If Marley had instead said, “Scrooge! All these ghosts are coming tonight, so that it when you wake up, it’ll still be Christmas Day, and you’ll have time to send a ginormous, overpriced fowl to the Crachit’s, go to church and sing carols that yesterday you ‘humbugged’ at, donate five gazillion guineas to those two, fat, solicitors to whom you remarked that poor people should just ‘die and decrease the surplus population’ before kicking their asses out of your counting house, then make it to Christmas dinner with your gregarious nephew Fred and his lovely wife, play a round of Blind Man’s Bluff with the lusty Topper and your nephew’s sister-in-law, and then get up and get to work the day after before Bob arrives eighteen and a half minutes late, so you can scare the ‘Dickens’ out of him by raising his salary (not double it, damn it. That would never have happened, and didn’t) and then make sure that the little crippled Cratchit doesn’t die of rickets, polio, or whatever he’s suffering from, and live to be very old and the best man in the old city, or any other old city…”

then Scrooge would sound absolutely mad and stupid to be surprised that that’s exactly what happened!

But what Marley predicted (three ghosts over three nights, or four) isn’t what actually happened in the book. Instead, Scrooge wakes up to find out it all happened in one night, which is why he was surprised to find out there was still time to order that turkey and find a cure for polio long before Jonas Salk was born.

Why does all this even matter?

It matters because there is a subtle message, or question, implied in the revelation that it happened in one night, instead of three or four, as predicted. And the question it raises, is simple:

Was it just a dream, Scrooge’s imagination, or did the three ghosts really do “it all in one night”?

Did three ghosts actually appear to Scrooge all on Christmas Eve?

Or was it all his imagination?

Was it real, or did something “affect” his senses?

Was it, indeed, just a bit of moldy cheese?

Was it all more “gravy than grave?”

Or did he just dream it all while sleeping in his frigid, musty old bedroom?

All this raises another extremely important question, and the reason why I think Dickens wrote this ’skewed time’ problem into the story.

Does it MATER if what we perceive to be true, isn’t actually true, if the message is received and acted upon?

I suppose Dickens would qualify that question with the stipulation ‘if the message is good and not evil, or at least, not negative’. He would not argue, and neither would I, that perceived truth—if actually false—is a good thing, if the message is destructive.

If, for example, I believed that the force of gravity was a myth (it is not), and then proceeded to build tenement housing for the poor based on my belief that they will stand no matter the materials or engineering employed, that would be a destructive false belief.

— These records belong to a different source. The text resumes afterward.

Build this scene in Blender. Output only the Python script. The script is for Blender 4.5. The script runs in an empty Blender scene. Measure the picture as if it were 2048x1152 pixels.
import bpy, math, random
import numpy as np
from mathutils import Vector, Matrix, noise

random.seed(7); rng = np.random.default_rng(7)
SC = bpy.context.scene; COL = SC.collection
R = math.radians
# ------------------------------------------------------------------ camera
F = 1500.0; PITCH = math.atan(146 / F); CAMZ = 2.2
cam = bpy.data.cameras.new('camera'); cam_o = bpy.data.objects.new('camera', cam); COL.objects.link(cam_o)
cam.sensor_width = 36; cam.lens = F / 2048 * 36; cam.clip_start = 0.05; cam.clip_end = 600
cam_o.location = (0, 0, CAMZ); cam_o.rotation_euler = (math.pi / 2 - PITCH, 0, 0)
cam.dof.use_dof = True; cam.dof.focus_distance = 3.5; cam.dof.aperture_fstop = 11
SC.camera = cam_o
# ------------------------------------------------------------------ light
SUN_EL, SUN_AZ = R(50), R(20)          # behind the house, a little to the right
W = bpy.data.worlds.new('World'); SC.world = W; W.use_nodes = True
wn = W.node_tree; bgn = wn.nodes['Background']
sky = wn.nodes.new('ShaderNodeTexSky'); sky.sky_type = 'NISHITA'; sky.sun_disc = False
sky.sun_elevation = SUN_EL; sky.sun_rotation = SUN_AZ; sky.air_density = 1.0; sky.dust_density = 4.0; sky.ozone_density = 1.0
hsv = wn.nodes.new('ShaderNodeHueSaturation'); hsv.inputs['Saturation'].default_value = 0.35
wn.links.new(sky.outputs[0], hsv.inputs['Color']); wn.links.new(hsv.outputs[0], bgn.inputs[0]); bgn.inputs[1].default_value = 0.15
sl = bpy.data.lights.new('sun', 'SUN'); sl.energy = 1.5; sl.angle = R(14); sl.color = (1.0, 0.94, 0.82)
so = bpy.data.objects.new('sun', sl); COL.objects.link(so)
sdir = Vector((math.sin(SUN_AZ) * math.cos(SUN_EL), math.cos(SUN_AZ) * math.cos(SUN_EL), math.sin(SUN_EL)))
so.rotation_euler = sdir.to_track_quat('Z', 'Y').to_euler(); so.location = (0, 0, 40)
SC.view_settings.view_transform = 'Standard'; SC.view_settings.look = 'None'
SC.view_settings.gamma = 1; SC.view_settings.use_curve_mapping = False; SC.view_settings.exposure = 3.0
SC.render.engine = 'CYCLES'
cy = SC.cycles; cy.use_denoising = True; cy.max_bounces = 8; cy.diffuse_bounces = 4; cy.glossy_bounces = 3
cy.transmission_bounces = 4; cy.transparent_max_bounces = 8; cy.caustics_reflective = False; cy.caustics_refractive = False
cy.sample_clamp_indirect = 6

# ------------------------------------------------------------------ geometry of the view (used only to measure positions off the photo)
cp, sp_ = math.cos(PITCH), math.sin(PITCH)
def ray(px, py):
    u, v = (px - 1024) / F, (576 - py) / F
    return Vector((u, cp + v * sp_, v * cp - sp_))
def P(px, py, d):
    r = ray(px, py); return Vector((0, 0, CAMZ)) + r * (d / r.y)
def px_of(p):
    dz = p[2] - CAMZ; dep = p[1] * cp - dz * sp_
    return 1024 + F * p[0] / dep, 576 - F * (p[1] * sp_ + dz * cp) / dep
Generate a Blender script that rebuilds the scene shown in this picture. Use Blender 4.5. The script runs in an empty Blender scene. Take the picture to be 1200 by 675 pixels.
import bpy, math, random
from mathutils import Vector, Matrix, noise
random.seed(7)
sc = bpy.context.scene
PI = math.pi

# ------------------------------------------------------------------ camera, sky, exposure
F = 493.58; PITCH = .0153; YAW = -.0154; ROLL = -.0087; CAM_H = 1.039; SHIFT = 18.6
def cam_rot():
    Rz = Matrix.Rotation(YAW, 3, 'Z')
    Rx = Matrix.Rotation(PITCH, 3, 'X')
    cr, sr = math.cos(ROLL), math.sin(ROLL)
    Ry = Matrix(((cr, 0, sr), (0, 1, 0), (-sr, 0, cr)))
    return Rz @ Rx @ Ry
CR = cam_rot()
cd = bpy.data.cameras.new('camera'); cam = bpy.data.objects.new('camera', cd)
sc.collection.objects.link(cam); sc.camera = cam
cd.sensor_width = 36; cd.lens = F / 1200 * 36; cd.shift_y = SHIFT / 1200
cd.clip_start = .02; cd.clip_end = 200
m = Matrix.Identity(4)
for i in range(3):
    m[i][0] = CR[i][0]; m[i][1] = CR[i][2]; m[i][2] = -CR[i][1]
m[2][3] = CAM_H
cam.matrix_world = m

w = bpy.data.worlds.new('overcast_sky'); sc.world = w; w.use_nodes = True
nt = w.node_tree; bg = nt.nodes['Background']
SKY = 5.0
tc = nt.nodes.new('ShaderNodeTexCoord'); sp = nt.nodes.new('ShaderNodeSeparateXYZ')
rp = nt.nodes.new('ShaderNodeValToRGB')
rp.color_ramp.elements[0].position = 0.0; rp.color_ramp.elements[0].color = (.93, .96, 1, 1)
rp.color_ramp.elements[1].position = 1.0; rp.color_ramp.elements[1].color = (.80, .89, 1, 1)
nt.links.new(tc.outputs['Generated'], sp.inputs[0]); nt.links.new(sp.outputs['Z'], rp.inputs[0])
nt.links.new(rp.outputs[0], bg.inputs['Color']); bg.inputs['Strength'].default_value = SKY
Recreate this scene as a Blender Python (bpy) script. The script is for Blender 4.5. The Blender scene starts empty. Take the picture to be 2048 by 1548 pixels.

People would probably die as a result.

If, however, I believed that a spirit came to me, say the dead spirit of an engineering friend, who told me that it was important to build sturdy, structurally sound tenements for the poor, and then upon waking up on Christmas Day, I proceeded to do just that, that would be a beneficial perception, even if the spirit did not actually come to visit me and it was all just a dream brought on by eating six tons of standing rib roast the night before (I’ve attempted it at least two or three times).

What Dickens implies in this little time-bending scenario, is that as long as the message and the change it brings is good, it matters not whether the messenger was real, imagined, or dreamt.

The message is what matters.

And old Daniel Defoe could not agree more. In his preface to “The Friendly Demon” he has this to say:

If by our Senses Spirits we perceive, Or from the strength of Fancy, so believe, No Fault do we commit that merits blame, If to the Publick we report the same; For whether by our Eyes we Spectres seeOr by a second Sight, we must agree, Things are to us as they appear to be.

“Things are to us as they appear to be.” Perception, my friends, is our reality. What we each, individually see, or perceive to see and experience is the only thing we can be sure is real.

 If you believe that your dead partner’s spirit came to see you the night before Christmas, that three other ghosts came to haunt you, and as a result of that visitation you decided to change the course of your life, (and by doing so raise your clerk’s raises and save the life of his super cute, crippled boy), it matters not whether those spectres were real, dreamt, or figments of your imagination.

And this is what Dickens is trying to say by screwing up the clock, the time, and the timing of the ghosts.

Dickens, like Defoe, knew that some of his readers might brush the message aside if they could not believe in the reality of the messenger. If you kill the messenger (even though he was already dead) by disallowing his very existence, then the message may die with him.

I do not believe Dickens cared whether the spirits walked the Earth. They had served their purpose in his story.

Because, if you are left wondering whether or not Marley and the Three Ghosts were real, then you are forced to decide whether they were, or not. And this creates a double-bind (an intractable puzzle) because it is not a question that can be answered definitively.

The author has not supplied the answer. Any attempt to find it will exhaust the mind. If then, you throw your hands into the air in surrender to the unknown the only question left to answer is whether the message matters.

Is the message of charity and compassion over greed and avarice a good one? Is it valid? Is it desirable? If so, then you may adopt it, no matter your belief in the afterlife, ghosts, or for that matter, God.

All this time-bending, reality versus imagination or dreaming was of great concern to Daniel Defoe, as well. In fact, he wrote an entire 130,000 word essay (basically a full length book) on the subject of ghosts and apparitions. And I’m pretty sure Mr. Dickens spent a few dark nights in his study, pouring over it.